Of course I addressed the topic. You did see the word "capitalism" in my post didn't you? I responded to your post to point out the fact that while this ideal of "pure" capitalism is a noble cause, what we currently have is largely crony capitalism. I even suggested a few recent examples from this Administrations support for "green" projects which receive well below market rates for funding (no matter the likelihood of profitability).
I don't understand the system that you are proposing. But from what I gather: 1. The government makes loans through the fed. There is no profit motive so the Fed will lend money to anyone who can vote (politicians strong arming the fed). 2. When the loans go sour the government will RAISE corporate taxes to pay for the loans. 3. private lenders are welcome to compete with the government, but the government has no profit motive and can lend at zero. There is no incentive for the government to lend at a higher rate because if there is a shortfall they can raise taxes. But at a lower rate, they can get more votes now. How will your system work any other way?

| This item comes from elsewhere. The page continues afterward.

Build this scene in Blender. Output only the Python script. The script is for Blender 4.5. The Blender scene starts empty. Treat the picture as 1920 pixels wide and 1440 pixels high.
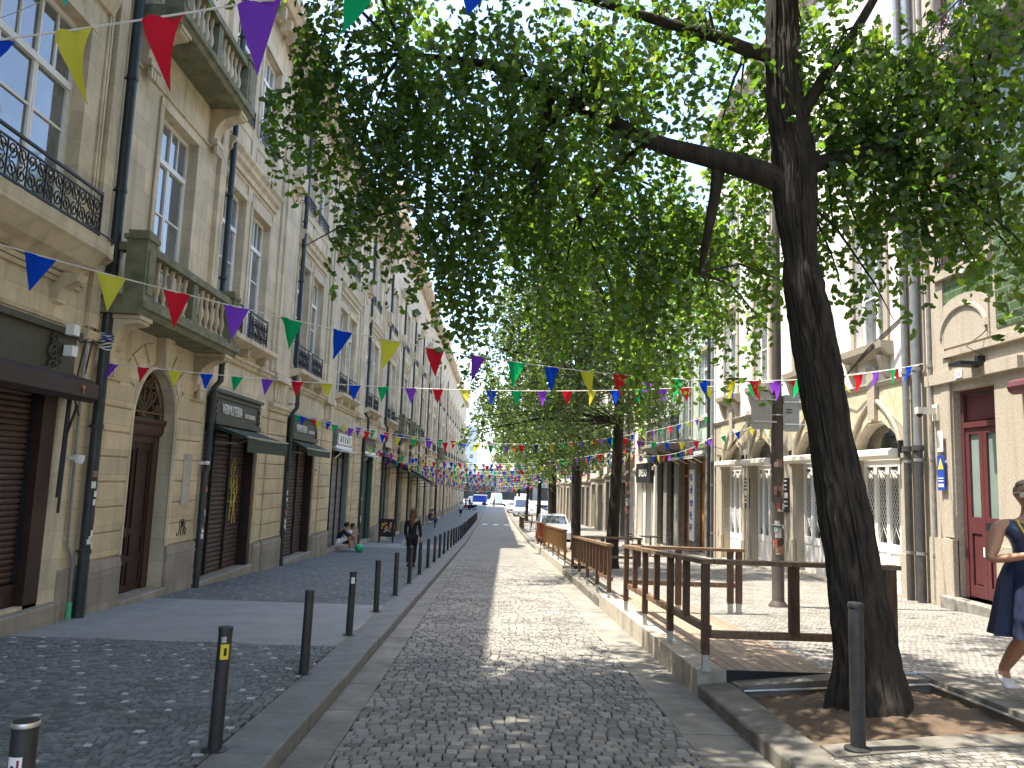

This is only news media has some credibility: http://rt.com/news/eurozone-crisis-bankers-politics-307/
Public lending is criteria based. If you fulfilled the criteria of sound business plan, then you will get funding. Lending is made at market rate, just like private lending, and is only applicable for certain entities/people. It is for the little guys who want to be entrepreneurial but do not have the collateral to back up a traditional loan. The rest of the folks who can qualified for traditional loans from private lending will not be eligible for public lending. The key point is that public lending is not made to quash the private lenders. As I have repeatedly said, failed ventures with the help from public lending would have contributed to the earnings of businesses that are funded from both public or private lending. The money didn't gone missing. Any increase in corporate taxation rate will have the most minimal effect on the health of corporations in general. In addition, since most public lending will be done to service the little guys, the amount of bad loans will be minimal compared to the healthy loans of the economy as a whole. Public lending is not competing with private lending, but competition can happen the other way round. There's such thing as unsecured loans from private lending. As for government meddling with the criteria for public lending to get votes, I happen to think that this is still better than welfare and whatever nonsense that can equally bankrupt the country. At least government funded entrepreneurship is more productive than generous welfare and student loans that benefit educational institutions more than the students. If public lending is implemented, it will beat unemployment to the pulp. Update: Public lending will generally have a market rate that is about the rate you can get from secured private lending. The rate for public lending starts off by mirroring the market rate. If demand for public lending gets too high, the cost of public borrowing will get higher than the market rate in the private lending sector. I am also suggesting a different and dynamic corporate taxation rate for public funded companies.
I don't understand the comment about how wealth isn't destroyed. It absolutely is. It is also created when businesses succeed. I also don't understand the whole corporate tax rate thing. The government already has programs in place to provide small business lending. They do this to further a social agenda (minorities and women) or a politcal one (environmental or energy). In these, just like in private lending, unfortunately a lot more is required than just a sound business plan. Solyndra is a good example. I agree with you that the government should be encouraging small business development. This is where real growth and employment can be generated. But the reality is that no matter what system is set up, the best business plan (if there is such a thing) will not always get funding. There are many other factors that are always at play - often the confidence that YOU are able to do the plan. The system isn't as broken as everyone thinks it is. If you have a sound internet idea, and you have a reasonable background (making you qualified to execute your idea) I bet you could get 500k of funding relatively easily. You would have to give up equity, but nothing comes for free.